A Hypocrisy the Analysts Didn't Let Pass
The segment also flagged a pointed irony: the same Supreme Court now being called disloyal and unpatriotic is the court that granted Trump immunity for official acts — a ruling he was "all happy about" at the time. Of all the president's remarks at that press conference, the analysts singled out one moment as the low point: Trump saying not only that the justices should be ashamed, but that their families would be ashamed of them too. "When I thought he couldn't get any lower," one of the two said, "he gets lower."
Outlook: A 150-Day Clock and a Congress Under Pressure
The ruling doesn't settle the tariff fight permanently. As the anchor noted, it expires in 150 days unless Congress moves to extend the underlying authority — which sets up a real test for Republicans in Congress given how unpopular tariffs have proven to be with the public. The analysts expect Democrats to apply pressure on that timeline, describing congressional Republicans as being in "a trap and a quandary and a bind." Complicating the picture further, they noted a partial government shutdown was still unresolved at the time, with no sign of negotiation underway to address it alongside the tariff question.

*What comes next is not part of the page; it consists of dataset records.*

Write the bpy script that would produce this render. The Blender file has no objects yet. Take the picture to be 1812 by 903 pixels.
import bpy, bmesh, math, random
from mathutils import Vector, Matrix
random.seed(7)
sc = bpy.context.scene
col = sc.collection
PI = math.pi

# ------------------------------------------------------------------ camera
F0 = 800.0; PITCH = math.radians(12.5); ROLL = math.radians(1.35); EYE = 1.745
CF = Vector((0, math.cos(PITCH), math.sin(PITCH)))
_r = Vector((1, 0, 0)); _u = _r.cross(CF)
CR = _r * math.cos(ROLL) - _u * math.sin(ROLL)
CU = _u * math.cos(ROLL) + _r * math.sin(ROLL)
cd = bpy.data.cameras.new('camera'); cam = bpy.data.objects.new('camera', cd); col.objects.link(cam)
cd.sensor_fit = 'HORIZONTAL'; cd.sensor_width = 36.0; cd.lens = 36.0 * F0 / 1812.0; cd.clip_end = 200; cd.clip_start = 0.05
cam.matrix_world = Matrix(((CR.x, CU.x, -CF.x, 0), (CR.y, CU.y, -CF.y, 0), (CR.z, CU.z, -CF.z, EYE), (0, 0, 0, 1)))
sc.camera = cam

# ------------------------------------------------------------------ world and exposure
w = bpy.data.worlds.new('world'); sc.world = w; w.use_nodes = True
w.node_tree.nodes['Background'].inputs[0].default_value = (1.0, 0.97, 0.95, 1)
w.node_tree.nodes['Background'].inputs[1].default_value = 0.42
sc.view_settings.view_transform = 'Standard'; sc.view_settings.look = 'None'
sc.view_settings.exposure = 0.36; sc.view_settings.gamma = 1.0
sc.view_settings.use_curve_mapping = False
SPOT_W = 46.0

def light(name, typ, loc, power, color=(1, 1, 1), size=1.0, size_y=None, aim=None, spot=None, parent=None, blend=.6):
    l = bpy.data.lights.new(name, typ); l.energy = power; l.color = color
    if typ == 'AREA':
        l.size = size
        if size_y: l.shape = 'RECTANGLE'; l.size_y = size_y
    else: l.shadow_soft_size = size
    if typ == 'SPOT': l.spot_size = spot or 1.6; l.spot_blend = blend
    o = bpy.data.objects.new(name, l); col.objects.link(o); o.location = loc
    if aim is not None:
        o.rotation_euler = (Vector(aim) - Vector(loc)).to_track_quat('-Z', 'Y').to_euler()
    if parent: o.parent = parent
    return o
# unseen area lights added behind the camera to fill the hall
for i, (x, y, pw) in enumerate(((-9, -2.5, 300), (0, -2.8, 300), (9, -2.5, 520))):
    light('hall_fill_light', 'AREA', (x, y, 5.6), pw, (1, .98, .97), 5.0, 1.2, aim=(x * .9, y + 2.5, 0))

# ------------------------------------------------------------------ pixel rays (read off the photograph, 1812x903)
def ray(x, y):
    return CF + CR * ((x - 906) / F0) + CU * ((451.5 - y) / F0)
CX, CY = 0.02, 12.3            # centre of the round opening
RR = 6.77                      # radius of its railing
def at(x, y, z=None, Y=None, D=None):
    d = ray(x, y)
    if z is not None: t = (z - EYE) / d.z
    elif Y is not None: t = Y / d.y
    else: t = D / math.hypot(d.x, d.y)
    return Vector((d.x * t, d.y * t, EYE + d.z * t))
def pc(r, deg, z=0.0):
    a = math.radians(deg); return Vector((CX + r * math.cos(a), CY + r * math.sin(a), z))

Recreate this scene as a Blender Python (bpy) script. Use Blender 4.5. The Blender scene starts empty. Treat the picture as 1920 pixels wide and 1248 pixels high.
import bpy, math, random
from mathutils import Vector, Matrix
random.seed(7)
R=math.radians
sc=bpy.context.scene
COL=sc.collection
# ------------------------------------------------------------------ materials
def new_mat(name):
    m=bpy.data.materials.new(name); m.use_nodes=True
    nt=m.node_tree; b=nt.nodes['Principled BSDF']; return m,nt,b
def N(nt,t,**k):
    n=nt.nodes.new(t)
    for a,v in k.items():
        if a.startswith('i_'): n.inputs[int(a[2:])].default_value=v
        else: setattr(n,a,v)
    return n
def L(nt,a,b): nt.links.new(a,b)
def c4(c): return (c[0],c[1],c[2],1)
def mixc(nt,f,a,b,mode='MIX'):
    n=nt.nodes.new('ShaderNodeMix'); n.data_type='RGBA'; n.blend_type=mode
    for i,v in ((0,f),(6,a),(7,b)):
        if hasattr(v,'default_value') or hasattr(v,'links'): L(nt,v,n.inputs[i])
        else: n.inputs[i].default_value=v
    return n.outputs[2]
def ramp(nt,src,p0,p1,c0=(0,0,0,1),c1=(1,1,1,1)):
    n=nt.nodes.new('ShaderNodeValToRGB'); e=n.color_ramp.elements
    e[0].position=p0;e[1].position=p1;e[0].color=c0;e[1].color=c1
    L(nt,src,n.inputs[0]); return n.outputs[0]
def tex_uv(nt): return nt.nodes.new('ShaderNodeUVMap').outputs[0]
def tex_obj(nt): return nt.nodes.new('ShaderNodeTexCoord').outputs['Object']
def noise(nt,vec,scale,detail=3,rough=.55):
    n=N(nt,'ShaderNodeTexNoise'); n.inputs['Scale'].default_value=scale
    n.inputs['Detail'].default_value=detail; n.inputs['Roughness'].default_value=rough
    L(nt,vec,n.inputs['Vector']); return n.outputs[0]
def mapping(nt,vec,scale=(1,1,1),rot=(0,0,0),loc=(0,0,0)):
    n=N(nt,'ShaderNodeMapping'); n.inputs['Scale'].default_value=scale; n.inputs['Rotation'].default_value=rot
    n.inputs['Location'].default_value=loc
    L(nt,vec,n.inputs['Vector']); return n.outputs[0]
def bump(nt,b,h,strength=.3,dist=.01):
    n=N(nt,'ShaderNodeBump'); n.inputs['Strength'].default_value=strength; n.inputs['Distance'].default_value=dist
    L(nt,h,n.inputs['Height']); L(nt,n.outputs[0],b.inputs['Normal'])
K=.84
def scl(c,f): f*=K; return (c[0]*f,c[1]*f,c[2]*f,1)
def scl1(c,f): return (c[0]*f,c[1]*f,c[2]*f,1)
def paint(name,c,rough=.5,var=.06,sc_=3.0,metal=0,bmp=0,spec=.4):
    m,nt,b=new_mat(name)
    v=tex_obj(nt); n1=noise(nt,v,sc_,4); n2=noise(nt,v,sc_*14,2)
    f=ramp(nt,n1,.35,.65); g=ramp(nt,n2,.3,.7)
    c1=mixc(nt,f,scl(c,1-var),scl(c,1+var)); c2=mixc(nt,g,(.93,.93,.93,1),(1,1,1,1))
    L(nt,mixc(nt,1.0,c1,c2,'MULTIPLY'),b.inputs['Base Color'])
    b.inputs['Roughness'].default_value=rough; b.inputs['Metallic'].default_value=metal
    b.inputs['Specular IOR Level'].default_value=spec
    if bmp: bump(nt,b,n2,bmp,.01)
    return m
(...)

That combination — an unresolved shutdown, a 150-day countdown on tariff authority, and a president openly attacking the court that ruled against him — points to a spring in which trade policy and the separation of powers stay tangled together. If Congress lets the window lapse without acting, it effectively validates the court's message that it, not the president, holds the legislative cards on tariffs. If it extends the authority instead, Republicans will have to explain that vote to voters who are already feeling the price effects the Fed study described. Either way, the fight over the court's role as a check on the presidency that began with this ruling is likely to keep resurfacing as the tariff clock runs down.
There's also a longer-term institutional question sitting underneath the 150-day clock: what happens to the norm of accepting adverse court rulings if a sitting president keeps responding to them with accusations of disloyalty rather than an appeal to further legal process? The analysts' answer wasn't reassuring. Calling a ruling wrong is ordinary politics; calling the justices and their families unpatriotic is something else, and repeating that pattern normalizes treating the judiciary as just another adversary to be pressured rather than an independent branch to be persuaded. That, as much as the tariff mechanics themselves, is the part of this story likely to outlast the current 150-day window.